The monument was inspired by the 1995 call of Irish President Mary Robinson to remember the famine of 1845–52 and those who died or were forced to emigrate. The barracks is an appropriate location for the monument: 2253 of the 4114 Irish orphan girls who arrived in Australia between 1848 and 1850 were housed at the barracks during its term as Sydney’s female Immigration Depot.

Constructed in 1999 the monument was funded by donations from the NSW Government, the Irish Government and the Australian Irish community. The 420 names etched into the glass panels represent the millions of people who died or were forced to emigrate. A loy (potato-digging spade) and a shelf holding potatoes allude to the repeated crop failure that caused the famine. A table cuts the wall, representing the famine experience on one side and the new world and a bountiful future on the other.
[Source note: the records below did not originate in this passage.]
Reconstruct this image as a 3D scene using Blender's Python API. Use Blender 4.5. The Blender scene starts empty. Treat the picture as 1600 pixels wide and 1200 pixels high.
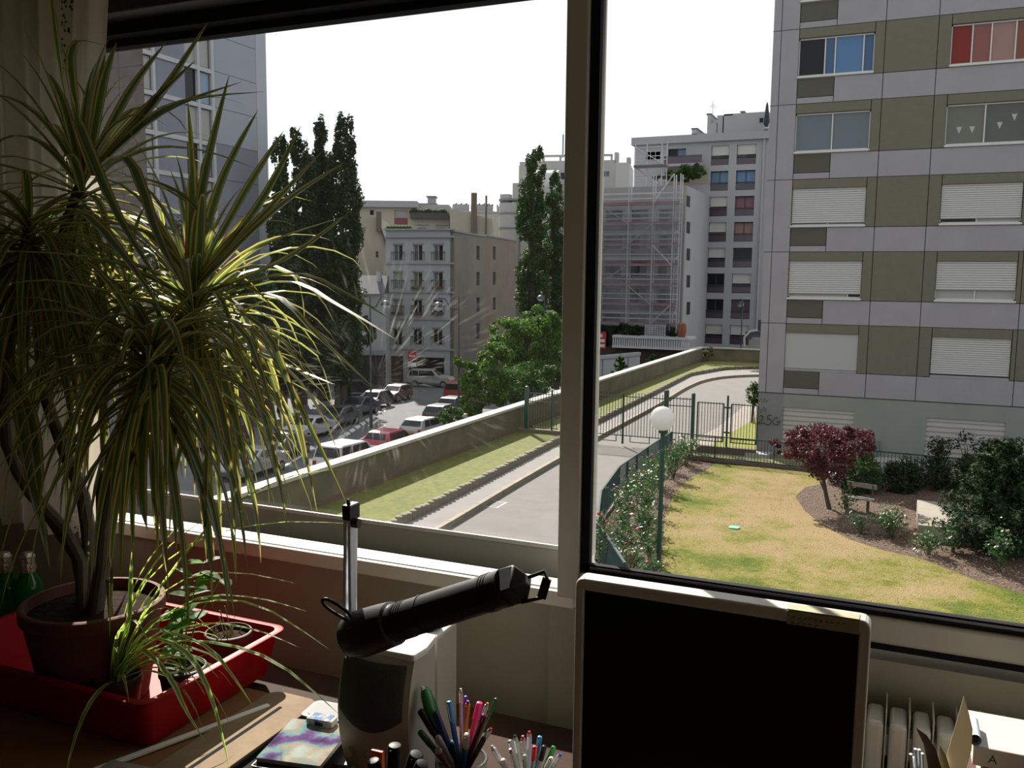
import bpy, math, random
import numpy as np
from mathutils import Vector, Matrix, noise as mnoise
random.seed(7)
rnd = random.uniform
S = bpy.context.scene
COL = S.collection
pi = math.pi

# ---------------------------------------------------------------- camera
FPX, YAW, PITCH, ROLL = 1389.5, .40953, .11635, .010584
FW = Vector((-math.sin(YAW)*math.cos(PITCH), math.cos(YAW)*math.cos(PITCH), -math.sin(PITCH)))
_r = Vector((math.cos(YAW), math.sin(YAW), 0)); _u = _r.cross(FW)
RT = math.cos(ROLL)*_r + math.sin(ROLL)*_u
UP = -math.sin(ROLL)*_r + math.cos(ROLL)*_u
cam = bpy.data.cameras.new('camera'); cam.sensor_width = 36; cam.lens = FPX/1600*36
cam.clip_start = .02; cam.clip_end = 2000
camo = bpy.data.objects.new('camera', cam); COL.objects.link(camo)
camo.matrix_world = Matrix(((RT.x, UP.x, -FW.x, 0), (RT.y, UP.y, -FW.y, 0), (RT.z, UP.z, -FW.z, 0), (0, 0, 0, 1)))
S.camera = camo

# ---------------------------------------------------------------- sky, sun, exposure
S.view_settings.view_transform = 'Standard'; S.view_settings.look = 'None'
S.view_settings.gamma = 1; S.view_settings.exposure = 0; S.view_settings.use_curve_mapping = False
wd = bpy.data.worlds.new('sky'); S.world = wd; wd.use_nodes = True
bg = wd.node_tree.nodes['Background']
bg.inputs[0].default_value = (.93, .965, 1, 1); bg.inputs[1].default_value = 1.15
sun = bpy.data.lights.new('sun', 'SUN'); sun.energy = 11.0; sun.angle = math.radians(.55); sun.color = (1, .93, .82)
suno = bpy.data.objects.new('sun', sun); COL.objects.link(suno)
SUNV = Vector((-.82, 1.0, 1.0)).normalized()          # towards the sun
suno.rotation_euler = (-SUNV).to_track_quat('-Z', 'Y').to_euler()
suno.location = (-20, 20, 40)

# ---------------------------------------------------------------- pixel -> point on a plane of the place
def d(x, y): return FW + RT*((x-800)/FPX) - UP*((y-600)/FPX)
def aX(x, y, X): v = d(x, y); return v*(X/v.x)
def aY(x, y, Y): v = d(x, y); return v*(Y/v.y)
def aZ(x, y, Z): v = d(x, y); return v*(Z/v.z)
def at(x, y, t): return d(x, y)*t
G = -6.85                                               # garden level below the eye
def street(Y): return -9.4-.02*Y
def gS(x, y): v = d(x, y); return v*(-9.4/(v.z+.02*v.y))

# ---------------------------------------------------------------- materials
_m = {}
ALB = 1.0                                               # overall reflectance of a family of materials
def mat(name, col, rough=.7, metal=0, vary=None, bump=None, spec=.5, trans=0, coat=0, transl=0, space='Object'):
    """vary=(scale, colour2[, contrast]); bump=(scale, strength); transl = share of light let through"""
    if name in _m: return _m[name]
    m = bpy.data.materials.new(name); m.use_nodes = True; _m[name] = m
    col = [c*ALB for c in col]
    if vary: vary = (vary[0], [c*ALB for c in vary[1]], *vary[2:])
    nt = m.node_tree; N = nt.nodes; L = nt.links; b = N['Principled BSDF']
    b.inputs['Base Color'].default_value = (*col, 1); b.inputs['Roughness'].default_value = rough
    b.inputs['Metallic'].default_value = metal; b.inputs['Specular IOR Level'].default_value = spec
    b.inputs['Transmission Weight'].default_value = trans; b.inputs['Coat Weight'].default_value = coat
    tc = None; colout = None
    if vary or bump: tc = N.new('ShaderNodeTexCoord')
    if vary:
        n = N.new('ShaderNodeTexNoise'); n.inputs['Scale'].default_value = vary[0]; n.inputs['Detail'].default_value = 6
        n.inputs['Roughness'].default_value = .65
        L.new(tc.outputs[space], n.inputs['Vector'])
        r = N.new('ShaderNodeValToRGB'); c = vary[2] if len(vary) > 2 else .5
        r.color_ramp.elements[0].position = .5-.25*(1.1-c); r.color_ramp.elements[1].position = .5+.25*(1.1-c)
        r.color_ramp.elements[0].color = (*col, 1); r.color_ramp.elements[1].color = (*vary[1], 1)
        L.new(n.outputs['Fac'], r.inputs['Fac']); L.new(r.outputs['Color'], b.inputs['Base Color']); colout = r.outputs['Color']
    if bump:
        n = N.new('ShaderNodeTexNoise'); n.inputs['Scale'].default_value = bump[0]; n.inputs['Detail'].default_value = 5
        L.new(tc.outputs[space], n.inputs['Vector'])
        k = N.new('ShaderNodeBump'); k.inputs['Strength'].default_value = bump[1]; k.inputs['Distance'].default_value = .01 if len(bump) < 3 else bump[2]
        L.new(n.outputs['Fac'], k.inputs['Height']); L.new(k.outputs['Normal'], b.inputs['Normal'])
    if transl:
        t = N.new('ShaderNodeBsdfTranslucent'); x = N.new('ShaderNodeMixShader'); x.inputs[0].default_value = transl
        t.inputs['Color'].default_value = (*[min(1, v*1.9) for v in col], 1)
        if colout:
            g = N.new('ShaderNodeVectorMath'); g.operation = 'SCALE'; g.inputs['Scale'].default_value = 1.9
            L.new(colout, g.inputs[0]); L.new(g.outputs[0], t.inputs['Color'])
        L.new(b.outputs[0], x.inputs[1]); L.new(t.outputs[0], x.inputs[2]); L.new(x.outputs[0], N['Material Output'].inputs[0])
    return m

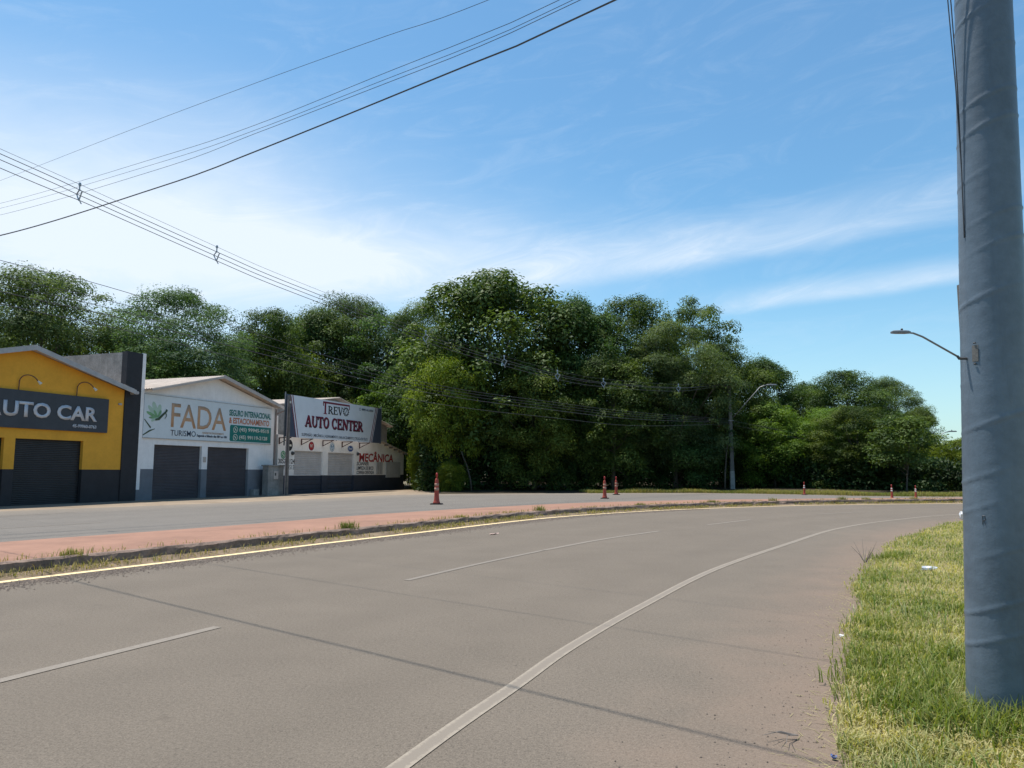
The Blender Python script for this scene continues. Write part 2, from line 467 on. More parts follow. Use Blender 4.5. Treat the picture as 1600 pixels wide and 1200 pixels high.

The significance of this monument resonates far beyond the experience of the orphan girls.

About one third of the convicts transported to NSW between 1788 and 1840 – many of whom passed through the Hyde Park Barracks – were Irish, and about 85 per cent of the immigrant women and children who stayed at the Immigration Depot in the 1850s and 1860s were famine survivors. Some of the first of these to arrive, in early 1848, were the wives and children of Irish convicts already living in the colony. Like much of the Irish population, these families were pushed to the brink of starvation by the famine.